Łóżko (Bez sprawiedliwości nie ma solidarności)
Początek pracy nad rzeźbą wiązał się z zainteresowaniem społecznym problemem wsi, jakim jest samotność. Rozumiana dosłownie – jako brak bliskiej relacji z drugim człowiekiem – ale również jako samotność we wspólnocie, niemożność odnalezienia się w niej. Podczas współpracy z jednym z zakładów kamieniarskich remontujących nagrobki, Rycharski zainteresował się elementami dawnych pomników, które wyszły z użytku. Zestawiając je z innym obiektem – zdezelowanym łóżkiem znalezionym w opustoszałym domu – stworzył pracę pełną cielesnych odniesień, śladów po ciele, którego już nie ma. Zużyte łóżko, przykryte białą pościelą, przebite przez dawny nagrobny krzyż, jest przepisaniem przez własne doświadczenia tradycji pracy z obiektem znalezionym, odrzuconą materią. Praca łączy w sobie intymność, z jaką kojarzy się jej forma, z dyskusją o stanie wspólnoty, w tym wspólnoty wiary, która odrzuca część niepasujących jej zdaniem członków.
Rzeźba została stworzona na dnie wysuszonego stawu, w miejscu, gdzie zdaniem mieszkańców wsi Smorzewo stała niegdyś niewielka kapliczka. W zamierzeniu Rycharskiego miała być swoistym wotum w intencji zmiany, pomnikiem niezaistniałego rytuału pojednania, nowym elementem w krajobrazie, wtapiającym się w lokalną świadomość. Usytuowana na granicy wsi, wskazuje na miejsce, gdzie relegowana jest niepotrzebna pamięć oraz obecność queerowych historii.

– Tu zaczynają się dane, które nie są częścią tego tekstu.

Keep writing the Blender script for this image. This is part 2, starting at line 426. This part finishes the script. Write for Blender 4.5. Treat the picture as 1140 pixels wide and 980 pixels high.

Miejsce, z którego historie te powracają, aby zyskać swoją wizualną reprezentację. Podtytuł pracy zawiera w sobie sugestię, że wspólnota wiary może się zjednoczyć nie poprzez budowanie tożsamości na wykluczeniu, lecz dzięki aktowi sprawiedliwości, jakim byłoby przyznanie się do błędu, dające szansę na nowe otwarcie.